Louis-Vincent Gave, o CEO da Gavekal, publicou hoje um relatório em que procura desconstruir a narrativa de “implosão da China” que tem dominado os canais de TV, podcasts e as páginas de finanças nos EUA e na Europa.
“O que é interessante é que os mercados não estão confirmando o pessimismo irrestrito da mídia de finanças,” diz Gave.
No relatório Making Sense Of The China Meltown Story, o analista – que foi segundo-tenente do Exército na França antes de trabalhar no mercado financeiro – cita uma frase atribuída ao general Ferdinand Foch quando defendia Paris na Primeira Guerra Mundial: “Meu centro está desistindo, minha direita está recuando, situação excelente, estou atacando.”
Gave explica que olha para as ações dos bancos como um leading indicator de problemas financeiros. Mas na China, apesar de uma performance ruim nos últimos anos, as ações dos bancos ainda acumulam alta na última década – e este ano, apesar de todo o barulho, não voltaram às mínimas registradas em outubro do ano passado.
“Nos últimos 12 meses, os US Treasuries longos entregaram um retorno negativo de 17%. No mesmo período, as ações dos bancos chineses tiveram um ganho de 6,7% na moeda local,” compara Gave.
É verdade que as Bolsas locais estão em queda, “mas o mercado acionário chinês não está derretendo como se pode imaginar a partir do tom apocalíptico das reportagens da mídia de finanças.”
As commodities, afetadas diariamente pelas trepidações na China, não sofreram grandes correções até o momento. “A China é o importador número 1 ou número 2 de todas as principais commodities,” diz Gave. “Se a China estivesse passando por um meltdown, deveríamos esperar preços mais fracos das commodities.”
O índice CRB – talvez o maior benchmark das commodities – está em alta este ano, negociando acima da sua média móvel dos últimos 200 dias, apesar de estar abaixo do pico registrado ano passado.
“Tudo isso parece apontar para o fim de um bull market em commodities, mas não para um derretimento da China,” afirma Gave.
Gave nota ainda que os dados recentes mostram que o consumo chinês tem se comportado bem.

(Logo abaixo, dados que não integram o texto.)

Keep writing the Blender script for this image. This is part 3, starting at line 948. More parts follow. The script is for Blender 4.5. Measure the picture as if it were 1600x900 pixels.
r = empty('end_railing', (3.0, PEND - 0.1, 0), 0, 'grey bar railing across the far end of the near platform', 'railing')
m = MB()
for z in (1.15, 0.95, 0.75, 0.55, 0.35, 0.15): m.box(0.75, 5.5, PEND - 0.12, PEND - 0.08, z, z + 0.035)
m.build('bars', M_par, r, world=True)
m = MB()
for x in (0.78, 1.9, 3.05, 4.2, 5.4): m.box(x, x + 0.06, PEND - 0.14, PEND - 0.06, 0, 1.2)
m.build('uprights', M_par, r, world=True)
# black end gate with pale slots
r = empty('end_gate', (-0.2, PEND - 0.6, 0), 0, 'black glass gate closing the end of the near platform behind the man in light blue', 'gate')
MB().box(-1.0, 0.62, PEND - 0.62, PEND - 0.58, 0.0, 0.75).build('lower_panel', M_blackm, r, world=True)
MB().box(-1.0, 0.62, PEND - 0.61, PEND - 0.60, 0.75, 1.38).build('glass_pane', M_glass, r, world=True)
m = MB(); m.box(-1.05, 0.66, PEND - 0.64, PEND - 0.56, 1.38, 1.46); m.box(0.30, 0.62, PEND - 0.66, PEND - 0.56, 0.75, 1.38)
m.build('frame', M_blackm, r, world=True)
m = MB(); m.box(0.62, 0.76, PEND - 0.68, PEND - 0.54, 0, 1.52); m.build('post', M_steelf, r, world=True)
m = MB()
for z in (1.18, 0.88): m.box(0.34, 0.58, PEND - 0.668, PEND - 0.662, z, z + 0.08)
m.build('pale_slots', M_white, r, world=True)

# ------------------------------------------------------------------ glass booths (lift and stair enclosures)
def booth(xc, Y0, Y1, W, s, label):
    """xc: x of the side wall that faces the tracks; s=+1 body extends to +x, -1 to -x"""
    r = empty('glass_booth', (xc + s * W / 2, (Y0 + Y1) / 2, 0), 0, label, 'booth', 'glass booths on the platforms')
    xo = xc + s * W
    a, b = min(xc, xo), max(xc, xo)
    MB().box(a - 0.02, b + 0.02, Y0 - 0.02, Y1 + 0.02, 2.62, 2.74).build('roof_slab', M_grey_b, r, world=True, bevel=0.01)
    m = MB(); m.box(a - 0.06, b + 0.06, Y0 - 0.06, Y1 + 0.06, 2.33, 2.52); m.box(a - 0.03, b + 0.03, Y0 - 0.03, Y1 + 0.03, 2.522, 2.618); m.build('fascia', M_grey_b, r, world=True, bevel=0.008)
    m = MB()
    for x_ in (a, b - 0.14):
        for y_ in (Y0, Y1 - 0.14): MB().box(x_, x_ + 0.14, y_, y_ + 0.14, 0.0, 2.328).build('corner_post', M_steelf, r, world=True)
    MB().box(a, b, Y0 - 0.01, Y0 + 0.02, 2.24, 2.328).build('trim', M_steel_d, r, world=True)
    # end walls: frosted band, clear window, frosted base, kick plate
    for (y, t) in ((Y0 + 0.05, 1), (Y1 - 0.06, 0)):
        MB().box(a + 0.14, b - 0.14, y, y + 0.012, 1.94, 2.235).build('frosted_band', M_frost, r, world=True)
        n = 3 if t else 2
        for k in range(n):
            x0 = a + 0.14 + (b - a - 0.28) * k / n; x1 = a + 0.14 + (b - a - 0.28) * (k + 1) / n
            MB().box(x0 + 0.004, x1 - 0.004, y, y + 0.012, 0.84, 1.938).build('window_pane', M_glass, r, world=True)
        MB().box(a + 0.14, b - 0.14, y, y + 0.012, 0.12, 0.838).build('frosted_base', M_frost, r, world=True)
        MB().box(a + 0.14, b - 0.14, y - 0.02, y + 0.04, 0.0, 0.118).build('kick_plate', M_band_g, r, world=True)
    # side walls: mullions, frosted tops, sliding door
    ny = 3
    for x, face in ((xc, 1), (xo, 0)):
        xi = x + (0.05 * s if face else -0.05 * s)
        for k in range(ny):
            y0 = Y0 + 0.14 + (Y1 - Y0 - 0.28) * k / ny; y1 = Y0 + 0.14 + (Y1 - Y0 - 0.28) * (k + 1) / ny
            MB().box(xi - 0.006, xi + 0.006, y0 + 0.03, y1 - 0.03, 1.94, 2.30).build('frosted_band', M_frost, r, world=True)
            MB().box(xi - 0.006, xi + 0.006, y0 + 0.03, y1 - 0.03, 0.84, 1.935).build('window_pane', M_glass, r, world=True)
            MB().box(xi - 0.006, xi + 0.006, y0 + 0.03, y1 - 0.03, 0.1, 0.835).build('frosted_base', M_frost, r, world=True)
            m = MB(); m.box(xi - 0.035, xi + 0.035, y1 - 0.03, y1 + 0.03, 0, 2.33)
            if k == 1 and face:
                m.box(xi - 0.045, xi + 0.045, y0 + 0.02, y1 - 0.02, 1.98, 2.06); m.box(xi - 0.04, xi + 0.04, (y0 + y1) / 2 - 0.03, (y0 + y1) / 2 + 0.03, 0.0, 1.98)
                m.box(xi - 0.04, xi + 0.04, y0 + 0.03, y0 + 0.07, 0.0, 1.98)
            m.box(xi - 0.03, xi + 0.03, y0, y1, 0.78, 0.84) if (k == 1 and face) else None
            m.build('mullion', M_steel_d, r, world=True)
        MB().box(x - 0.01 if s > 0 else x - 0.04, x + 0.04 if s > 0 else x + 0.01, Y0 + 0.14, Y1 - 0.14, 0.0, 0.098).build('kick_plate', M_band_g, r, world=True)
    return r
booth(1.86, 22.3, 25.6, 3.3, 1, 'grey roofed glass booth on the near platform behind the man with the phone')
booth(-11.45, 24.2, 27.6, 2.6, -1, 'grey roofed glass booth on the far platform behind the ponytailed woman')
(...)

“Isso ajuda a entender por que as ações de LVMH, Hermès, Ferrari e da maioria das outras marcas de luxo estão em alta,” escreve Gave. “Se a China estivesse enfrentando um crash, você não iria esperar que as ações dos produtores de mercadorias de luxo refletissem ao menos algum grau de preocupação?”
Em outro sinal positivo, diz ele, os preços dos títulos do governo chinês se estabilizaram e não mergulharam em novos recordes de baixas.
Gave reconhece que existe um problema “considerável” no mercado imobiliário, e que “empresas vão quebrar” – mas não vê contágio aparente em outros mercados.
Para Gave, a grande história do momento não é o colapso da China, mas “o derretimento das Treasuries” – “o maior mercado do mundo, a base de todo o sistema financeiro global, caindo quase dois dígitos em um mês.”
O “problema imediato” da economia global, diz o analista, não é o sistema financeiro chinês – e sim o mercado de títulos do Tesouro americano. “Se assim for, estamos ingressando em um novo mundo, em que os Treasuries não poderão mais ser considerados a base sobre a qual os portfólios são construídos.”
O analista conclui sugerindo que os investidores devem olhar para além das narrativas da imprensa: “Em quem você vai confiar? Na mídia de finanças ou nos seus próprios olhos?”